Cadnam Common Canter

Early this morning I photographed garden views from above,

then wandered around at ground level photographing camellias, daffodils, comfrey, lamium, hyacinths and other views.

Afterwards Jackie and I took a drive into the forest.

As we entered Cadnam Common we noticed an equestrian crossing the road in front of us.

Jackie drove on and photographed what we think is a mule (the offspring of a male donkey and female horse) and its pony dam. Note the donkey head and long horse tail of the smaller animal.

Meanwhile, I focussed on ponies in the landscape, until

riding towards us approached the rider seen earlier.

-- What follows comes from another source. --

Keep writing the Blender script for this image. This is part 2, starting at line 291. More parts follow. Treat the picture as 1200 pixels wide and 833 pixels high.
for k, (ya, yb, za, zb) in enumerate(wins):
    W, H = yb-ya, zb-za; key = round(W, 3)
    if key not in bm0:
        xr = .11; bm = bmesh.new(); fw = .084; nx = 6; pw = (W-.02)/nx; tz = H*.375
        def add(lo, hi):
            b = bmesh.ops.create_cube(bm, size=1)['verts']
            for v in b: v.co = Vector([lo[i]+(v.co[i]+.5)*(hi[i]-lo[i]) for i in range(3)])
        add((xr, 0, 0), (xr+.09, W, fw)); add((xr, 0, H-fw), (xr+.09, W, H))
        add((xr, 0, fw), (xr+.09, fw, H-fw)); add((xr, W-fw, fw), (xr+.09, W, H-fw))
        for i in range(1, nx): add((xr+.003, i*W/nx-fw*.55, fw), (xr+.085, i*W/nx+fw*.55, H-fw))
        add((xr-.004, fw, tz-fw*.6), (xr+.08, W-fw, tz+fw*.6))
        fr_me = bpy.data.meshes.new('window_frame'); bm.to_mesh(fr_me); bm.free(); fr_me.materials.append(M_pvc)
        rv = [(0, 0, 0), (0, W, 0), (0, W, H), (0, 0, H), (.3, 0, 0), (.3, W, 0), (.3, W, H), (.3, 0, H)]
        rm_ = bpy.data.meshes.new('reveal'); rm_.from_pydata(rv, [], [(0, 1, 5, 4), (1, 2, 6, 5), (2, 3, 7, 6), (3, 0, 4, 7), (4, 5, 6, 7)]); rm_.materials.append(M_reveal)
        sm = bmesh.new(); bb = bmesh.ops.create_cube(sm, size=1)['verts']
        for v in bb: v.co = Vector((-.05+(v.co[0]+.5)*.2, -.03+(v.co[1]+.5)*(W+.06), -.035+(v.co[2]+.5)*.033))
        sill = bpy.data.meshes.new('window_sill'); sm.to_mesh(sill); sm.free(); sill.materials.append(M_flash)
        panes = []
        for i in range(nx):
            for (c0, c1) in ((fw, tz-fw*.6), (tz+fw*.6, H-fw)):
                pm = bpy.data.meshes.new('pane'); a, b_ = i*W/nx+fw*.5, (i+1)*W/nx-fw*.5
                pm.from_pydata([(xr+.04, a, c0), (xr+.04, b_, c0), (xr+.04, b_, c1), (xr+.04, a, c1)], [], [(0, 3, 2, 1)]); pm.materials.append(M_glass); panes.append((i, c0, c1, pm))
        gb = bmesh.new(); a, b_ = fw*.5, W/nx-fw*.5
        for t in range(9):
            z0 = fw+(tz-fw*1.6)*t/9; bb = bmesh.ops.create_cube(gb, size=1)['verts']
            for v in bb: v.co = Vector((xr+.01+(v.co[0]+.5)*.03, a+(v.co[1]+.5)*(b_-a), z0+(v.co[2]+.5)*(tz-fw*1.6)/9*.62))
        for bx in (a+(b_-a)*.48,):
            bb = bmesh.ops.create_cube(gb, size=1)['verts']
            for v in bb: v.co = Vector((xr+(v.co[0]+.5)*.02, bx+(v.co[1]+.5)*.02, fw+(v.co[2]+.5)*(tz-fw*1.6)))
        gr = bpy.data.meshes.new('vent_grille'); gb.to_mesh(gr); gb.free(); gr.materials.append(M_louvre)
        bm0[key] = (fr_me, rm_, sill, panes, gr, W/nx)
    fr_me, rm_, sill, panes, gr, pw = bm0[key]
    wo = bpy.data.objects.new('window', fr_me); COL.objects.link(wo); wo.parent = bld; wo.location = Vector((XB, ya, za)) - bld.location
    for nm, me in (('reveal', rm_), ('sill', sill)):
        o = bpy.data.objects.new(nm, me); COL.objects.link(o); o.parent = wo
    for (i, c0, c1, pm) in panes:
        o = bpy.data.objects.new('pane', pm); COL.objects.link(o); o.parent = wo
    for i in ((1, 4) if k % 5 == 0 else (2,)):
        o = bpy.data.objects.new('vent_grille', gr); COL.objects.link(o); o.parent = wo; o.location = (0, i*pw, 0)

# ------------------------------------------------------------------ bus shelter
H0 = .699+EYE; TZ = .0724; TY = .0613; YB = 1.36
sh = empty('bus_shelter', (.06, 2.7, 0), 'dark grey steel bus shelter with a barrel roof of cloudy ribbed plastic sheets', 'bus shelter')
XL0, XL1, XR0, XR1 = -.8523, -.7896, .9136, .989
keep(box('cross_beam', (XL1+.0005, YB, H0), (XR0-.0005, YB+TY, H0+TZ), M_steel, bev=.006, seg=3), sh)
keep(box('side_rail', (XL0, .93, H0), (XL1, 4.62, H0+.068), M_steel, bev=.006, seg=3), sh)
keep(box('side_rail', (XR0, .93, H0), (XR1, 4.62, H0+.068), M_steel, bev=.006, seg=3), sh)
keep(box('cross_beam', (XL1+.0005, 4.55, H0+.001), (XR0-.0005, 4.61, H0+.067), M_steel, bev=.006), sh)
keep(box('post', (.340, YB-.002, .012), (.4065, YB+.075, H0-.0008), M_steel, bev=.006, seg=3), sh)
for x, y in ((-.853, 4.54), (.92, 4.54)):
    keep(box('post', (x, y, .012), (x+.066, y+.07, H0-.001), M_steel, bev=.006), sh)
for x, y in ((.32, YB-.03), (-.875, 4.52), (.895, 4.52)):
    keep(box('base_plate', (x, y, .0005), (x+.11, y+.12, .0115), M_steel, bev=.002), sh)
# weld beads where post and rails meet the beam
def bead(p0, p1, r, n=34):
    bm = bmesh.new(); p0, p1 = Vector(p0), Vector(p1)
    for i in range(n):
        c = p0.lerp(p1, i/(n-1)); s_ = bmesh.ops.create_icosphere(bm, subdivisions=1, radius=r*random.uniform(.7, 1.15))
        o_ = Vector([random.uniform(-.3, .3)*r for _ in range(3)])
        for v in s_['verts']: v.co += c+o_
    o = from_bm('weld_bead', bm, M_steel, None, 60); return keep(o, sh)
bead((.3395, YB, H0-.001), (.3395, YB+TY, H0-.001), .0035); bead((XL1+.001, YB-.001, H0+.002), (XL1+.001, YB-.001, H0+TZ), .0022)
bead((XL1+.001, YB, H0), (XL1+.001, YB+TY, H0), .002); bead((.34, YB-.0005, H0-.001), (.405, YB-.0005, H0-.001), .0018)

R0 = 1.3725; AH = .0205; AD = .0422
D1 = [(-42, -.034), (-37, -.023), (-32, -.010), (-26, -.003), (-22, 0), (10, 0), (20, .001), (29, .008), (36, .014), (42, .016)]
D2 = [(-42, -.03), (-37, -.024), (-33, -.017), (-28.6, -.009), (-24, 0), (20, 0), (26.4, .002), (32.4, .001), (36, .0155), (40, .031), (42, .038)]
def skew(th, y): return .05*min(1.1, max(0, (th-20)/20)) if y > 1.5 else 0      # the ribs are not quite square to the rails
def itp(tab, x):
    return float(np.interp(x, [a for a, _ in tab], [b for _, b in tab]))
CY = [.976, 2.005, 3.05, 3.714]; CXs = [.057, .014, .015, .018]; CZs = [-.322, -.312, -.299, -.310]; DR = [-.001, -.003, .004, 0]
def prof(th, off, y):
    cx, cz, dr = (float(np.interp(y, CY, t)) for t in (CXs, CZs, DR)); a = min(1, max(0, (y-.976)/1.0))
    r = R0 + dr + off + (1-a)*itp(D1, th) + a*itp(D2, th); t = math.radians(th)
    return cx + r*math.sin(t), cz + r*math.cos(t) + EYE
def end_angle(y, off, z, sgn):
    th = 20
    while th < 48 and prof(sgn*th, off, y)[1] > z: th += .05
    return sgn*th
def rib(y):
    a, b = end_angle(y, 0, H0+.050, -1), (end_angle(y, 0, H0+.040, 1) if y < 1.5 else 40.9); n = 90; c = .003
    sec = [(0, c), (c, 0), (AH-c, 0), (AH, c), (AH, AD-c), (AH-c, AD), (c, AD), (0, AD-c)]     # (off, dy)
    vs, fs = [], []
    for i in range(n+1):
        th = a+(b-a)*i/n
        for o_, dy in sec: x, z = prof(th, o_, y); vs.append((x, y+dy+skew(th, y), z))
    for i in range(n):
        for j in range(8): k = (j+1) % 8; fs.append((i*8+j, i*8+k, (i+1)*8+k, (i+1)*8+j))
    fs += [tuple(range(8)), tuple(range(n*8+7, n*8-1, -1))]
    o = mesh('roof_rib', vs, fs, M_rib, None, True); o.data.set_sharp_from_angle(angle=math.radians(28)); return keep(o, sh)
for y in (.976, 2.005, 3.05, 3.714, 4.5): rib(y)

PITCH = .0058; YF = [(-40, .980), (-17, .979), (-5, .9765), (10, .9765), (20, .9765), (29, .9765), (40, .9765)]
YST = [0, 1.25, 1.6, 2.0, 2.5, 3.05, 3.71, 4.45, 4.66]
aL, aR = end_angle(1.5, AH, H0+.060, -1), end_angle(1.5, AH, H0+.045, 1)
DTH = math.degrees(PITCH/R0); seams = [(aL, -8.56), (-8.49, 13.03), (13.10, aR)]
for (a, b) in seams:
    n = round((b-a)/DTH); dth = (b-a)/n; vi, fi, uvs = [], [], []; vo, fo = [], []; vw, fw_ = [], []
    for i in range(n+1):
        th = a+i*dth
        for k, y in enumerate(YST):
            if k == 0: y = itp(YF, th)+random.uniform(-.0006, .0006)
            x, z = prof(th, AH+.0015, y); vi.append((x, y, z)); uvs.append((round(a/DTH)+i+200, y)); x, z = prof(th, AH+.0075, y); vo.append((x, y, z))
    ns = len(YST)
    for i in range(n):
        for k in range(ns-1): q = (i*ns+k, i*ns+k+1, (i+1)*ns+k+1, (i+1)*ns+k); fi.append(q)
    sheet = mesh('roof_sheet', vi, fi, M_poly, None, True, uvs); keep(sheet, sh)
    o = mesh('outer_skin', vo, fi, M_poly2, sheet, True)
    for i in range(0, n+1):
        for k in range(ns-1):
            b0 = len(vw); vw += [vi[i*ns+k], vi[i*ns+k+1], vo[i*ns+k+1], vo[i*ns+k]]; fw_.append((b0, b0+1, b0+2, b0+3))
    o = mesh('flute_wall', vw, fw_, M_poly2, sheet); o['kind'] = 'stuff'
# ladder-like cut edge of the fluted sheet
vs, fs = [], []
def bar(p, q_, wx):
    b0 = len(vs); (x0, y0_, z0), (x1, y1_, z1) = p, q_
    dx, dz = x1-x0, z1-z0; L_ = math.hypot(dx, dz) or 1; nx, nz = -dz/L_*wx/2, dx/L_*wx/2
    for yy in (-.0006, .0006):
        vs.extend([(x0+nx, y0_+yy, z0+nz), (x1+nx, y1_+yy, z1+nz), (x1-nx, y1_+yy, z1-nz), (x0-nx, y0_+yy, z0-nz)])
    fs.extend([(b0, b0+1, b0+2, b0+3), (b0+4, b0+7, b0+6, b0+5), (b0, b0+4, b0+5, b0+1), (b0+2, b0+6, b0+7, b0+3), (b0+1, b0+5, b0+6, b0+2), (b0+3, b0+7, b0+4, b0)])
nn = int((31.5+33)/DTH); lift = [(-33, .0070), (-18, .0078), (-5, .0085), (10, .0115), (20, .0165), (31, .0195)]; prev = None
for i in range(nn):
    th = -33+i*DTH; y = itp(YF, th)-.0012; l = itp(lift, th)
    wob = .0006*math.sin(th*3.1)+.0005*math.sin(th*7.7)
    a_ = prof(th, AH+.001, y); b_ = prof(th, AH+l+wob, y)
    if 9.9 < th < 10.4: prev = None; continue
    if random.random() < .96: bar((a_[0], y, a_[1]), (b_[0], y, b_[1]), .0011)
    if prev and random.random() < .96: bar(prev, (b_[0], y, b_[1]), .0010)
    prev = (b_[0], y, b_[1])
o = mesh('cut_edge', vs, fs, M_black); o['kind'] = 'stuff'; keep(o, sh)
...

I told him that I was pleased he had come this way. “Why”, he asked and a pleasant conversation ensued between me and Christian, who also greeted Jackie in the car.

Christian takes part in the annual roundups known as The Drift, and has a mare at Boldre due to foal in May. I am invited to both events.

My new friend asked me to photograph his horse cantering towards me. I did so.

Upon studying the photos, as pictured by Jackie, he wasn’t happy with his tight grip on the reins,

so we did it all again.

It seems that for some, such as these Oxford Sandy and Black, and Saddleback pigs pannage has been extended. One of the spotted variety tolerated its attendant crow, while the other eagerly sploshed in the rather waterlogged verge.

At Brook, watched by an inquisitive rhea peeking through a hedge,

I focussed on a clamorous confusion of guinea fowl.

This evening Jackie produced tender roast lamb, crisp roast potatoes, crunchy carrots, cauliflower and broccoli, and brassica in the form of cauliflower leaves, with which she drank Hoegaarden and I drank more of the Nero di Troia.